══ Material for this exercise ══

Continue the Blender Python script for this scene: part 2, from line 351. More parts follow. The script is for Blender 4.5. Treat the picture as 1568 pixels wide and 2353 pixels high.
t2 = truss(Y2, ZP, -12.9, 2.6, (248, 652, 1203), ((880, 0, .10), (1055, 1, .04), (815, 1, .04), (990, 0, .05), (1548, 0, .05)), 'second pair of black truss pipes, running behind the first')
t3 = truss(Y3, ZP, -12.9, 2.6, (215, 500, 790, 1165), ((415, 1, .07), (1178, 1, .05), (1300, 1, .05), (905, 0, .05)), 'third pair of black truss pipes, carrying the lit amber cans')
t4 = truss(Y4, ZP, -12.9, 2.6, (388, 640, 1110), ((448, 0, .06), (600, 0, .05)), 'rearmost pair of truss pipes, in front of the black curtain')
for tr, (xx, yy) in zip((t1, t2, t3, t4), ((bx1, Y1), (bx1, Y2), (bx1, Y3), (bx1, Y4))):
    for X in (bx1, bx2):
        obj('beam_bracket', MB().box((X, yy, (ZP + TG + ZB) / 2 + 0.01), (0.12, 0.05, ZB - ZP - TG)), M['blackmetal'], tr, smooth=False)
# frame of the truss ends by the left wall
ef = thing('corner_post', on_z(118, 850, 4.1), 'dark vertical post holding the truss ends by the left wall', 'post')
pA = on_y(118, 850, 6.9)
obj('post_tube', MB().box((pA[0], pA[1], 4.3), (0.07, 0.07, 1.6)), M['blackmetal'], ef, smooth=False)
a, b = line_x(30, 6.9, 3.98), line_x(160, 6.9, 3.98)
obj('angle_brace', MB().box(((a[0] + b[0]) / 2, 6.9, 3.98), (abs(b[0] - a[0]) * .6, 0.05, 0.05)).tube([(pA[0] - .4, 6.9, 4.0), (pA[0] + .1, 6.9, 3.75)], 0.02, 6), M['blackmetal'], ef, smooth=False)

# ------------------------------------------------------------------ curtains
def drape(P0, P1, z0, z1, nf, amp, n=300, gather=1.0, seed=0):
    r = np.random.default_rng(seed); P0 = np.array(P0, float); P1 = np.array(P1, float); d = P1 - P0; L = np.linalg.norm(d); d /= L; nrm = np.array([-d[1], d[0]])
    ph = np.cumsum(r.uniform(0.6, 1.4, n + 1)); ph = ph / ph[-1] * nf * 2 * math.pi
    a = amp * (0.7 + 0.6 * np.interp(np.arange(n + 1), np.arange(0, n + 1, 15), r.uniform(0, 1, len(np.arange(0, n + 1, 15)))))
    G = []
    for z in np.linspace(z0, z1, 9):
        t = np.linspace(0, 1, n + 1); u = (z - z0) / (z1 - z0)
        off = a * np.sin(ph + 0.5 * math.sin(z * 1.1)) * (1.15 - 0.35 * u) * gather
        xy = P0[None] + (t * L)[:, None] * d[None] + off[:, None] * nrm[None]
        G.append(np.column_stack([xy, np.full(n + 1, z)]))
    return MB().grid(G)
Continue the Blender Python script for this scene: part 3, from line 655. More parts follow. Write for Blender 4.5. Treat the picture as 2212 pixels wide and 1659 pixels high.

═══

== Task statement ==
Each line from the top of the material above through the line with "obj('angle_brace', MB().box(((a[0] +" must be echoed exactly, and no other line.

== Completed exercise ==
Continue the Blender Python script for this scene: part 2, from line 351. More parts follow. The script is for Blender 4.5. Treat the picture as 1568 pixels wide and 2353 pixels high.
t2 = truss(Y2, ZP, -12.9, 2.6, (248, 652, 1203), ((880, 0, .10), (1055, 1, .04), (815, 1, .04), (990, 0, .05), (1548, 0, .05)), 'second pair of black truss pipes, running behind the first')
t3 = truss(Y3, ZP, -12.9, 2.6, (215, 500, 790, 1165), ((415, 1, .07), (1178, 1, .05), (1300, 1, .05), (905, 0, .05)), 'third pair of black truss pipes, carrying the lit amber cans')
t4 = truss(Y4, ZP, -12.9, 2.6, (388, 640, 1110), ((448, 0, .06), (600, 0, .05)), 'rearmost pair of truss pipes, in front of the black curtain')
for tr, (xx, yy) in zip((t1, t2, t3, t4), ((bx1, Y1), (bx1, Y2), (bx1, Y3), (bx1, Y4))):
    for X in (bx1, bx2):
        obj('beam_bracket', MB().box((X, yy, (ZP + TG + ZB) / 2 + 0.01), (0.12, 0.05, ZB - ZP - TG)), M['blackmetal'], tr, smooth=False)
# frame of the truss ends by the left wall
ef = thing('corner_post', on_z(118, 850, 4.1), 'dark vertical post holding the truss ends by the left wall', 'post')
pA = on_y(118, 850, 6.9)
obj('post_tube', MB().box((pA[0], pA[1], 4.3), (0.07, 0.07, 1.6)), M['blackmetal'], ef, smooth=False)
a, b = line_x(30, 6.9, 3.98), line_x(160, 6.9, 3.98)
obj('angle_brace', MB().box(((a[0] + b[0]) / 2, 6.9, 3.98), (abs(b[0] - a[0]) * .6, 0.05, 0.05)).tube([(pA[0] - .4, 6.9, 4.0), (pA[0] + .1, 6.9, 3.75)], 0.02, 6), M['blackmetal'], ef, smooth=False)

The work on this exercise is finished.